Tarihin Kırılganlığı

Tarih kırılgan bir dönemde: Birçok büküm noktası tanımlı.
Bu koşullarda biraz daha farklı bir tarihsel söylem daha uygun olur gibi.
Bir anarşist olarak bile, tarihin kaldıramayacağı yıkımlara taraftar olmamı kendime uygun bulmuyorum. Öyle sanılsam da, 19. Yüzyıl-russal nihilist değilim.
Sonuçta tarih, kümülatif birikimli gidiyor. (Bu duble birikim süreci, aritmetik değil, arada birçok nicelden nitelliğe dönüşmüşlükle, nitellerin kaldığı, nicellerin elendiği bir bütünsel modelde deviniyor.)

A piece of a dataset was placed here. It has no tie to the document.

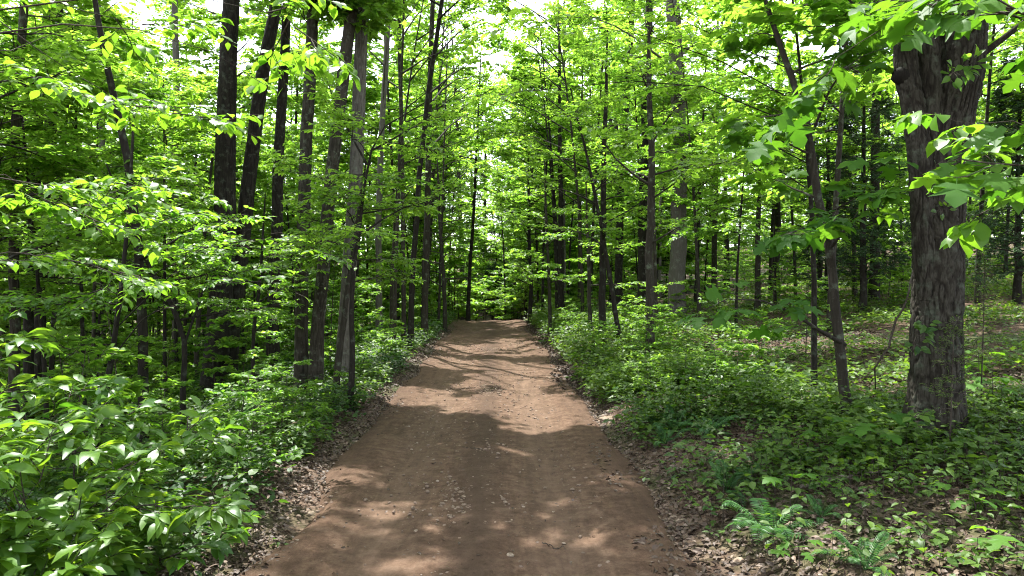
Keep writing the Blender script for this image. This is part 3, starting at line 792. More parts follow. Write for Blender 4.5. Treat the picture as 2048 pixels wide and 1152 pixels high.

Sorun, yıkımların hegemonları temizlemesi veya temizlememesi. Çoğu kez yıkımlar hegemonları daha çok güçlendirdi. Biz buna taraftar değiliz.
Geliyor o zaman argüman şu soruya:
Başarısız olacağı kesin olan ve firesi yüksek bir ön-devrim atağına karşı bir anarşistin tavrı ne olur?
1905-1917’yi biliyoruz ama bizi orada ilgilendiren, taşları atanlarla kuşları toplayanların aynı kişiler olmaması. Lenin duruma sonradan müdahil oldu yani. Tabii, bundan da kaçınmak taraftarıyız.
Bir gelecekbilimci olarak, 2001 öncesinde, durum daha dengeliyken bile, tarihe genelde 0 müdahale taraftarıydık hep. Çünkü, saptadığımız gibi, ne Atatürk’ün istediği Türkiye, ne de Lenin’in istediği Rusya vardı, çok değil onların çabasından 60 yıl sonra. Kimse de, 1 kuşaklık devrim yapmak istemez sonuçta.
Ancak, ‘ne yapmamalı?’yı yanıtlayınca, ‘ne yapmalı?’yı yanıtlamış olmadık henüz.
Nitelikli beyin yetiştirmeli ama bu koşullarda o, imkansız ötesi bir durum.
Dolayısıyla, tarihin bu çok kırılgan döneminde, başarısız devrim kıyması olmaktansa, siperin dibinde olası bombayı beklemeyi tercih ediyoruz hala.